The contemporary film closest to Open City, the offspring that bears the greatest family resemblance, is Corneliu Porumboiu’s Police, Adjective. Porumboiu’s film shrewdly links the tropes of Slow Cinema — curious longueurs, spectral distances — with a state that spies on its own population. If arthouse cinema in the preceding two decades confirmed the revenge of Zavattini’s Dream, Police, Adjective — picking up where Open City left off — excoriates this tendency. Its long, slow passages of meaningless surveillance are meant to mock a world where states occupy their own populations, and where a complacent cinema falls neatly in line with the order of things. Police, Adjective concludes with a lengthy scene of dialogue in the office of a local police chief, one that immediately conjures up the image of Major Bergmann in his map room. It is in this scene where contemporary cinema most vividly unites the suppressive activity of the police with the destruction of the polis.

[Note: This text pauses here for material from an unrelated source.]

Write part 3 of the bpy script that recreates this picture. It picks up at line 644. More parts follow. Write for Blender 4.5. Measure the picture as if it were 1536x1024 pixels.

The networks of resistance so powerfully articulated in Open City are not lost but intensified in contemporary cinema. On one extreme is Jerzy Skolimowski’s Essential Killing (2010), where a solitary insurgent is chased in a nameless country by an omnipotent American military. On the other extreme is Harmony Korine’s Trash Humpers (2010), where a group of masked vagrants roams through parking lots and back alleys in search of temporary communion with waste and detritus. Sadly, both of these films point to a new reality — a neorealism — one where the city, once open, is now an abandoned territory.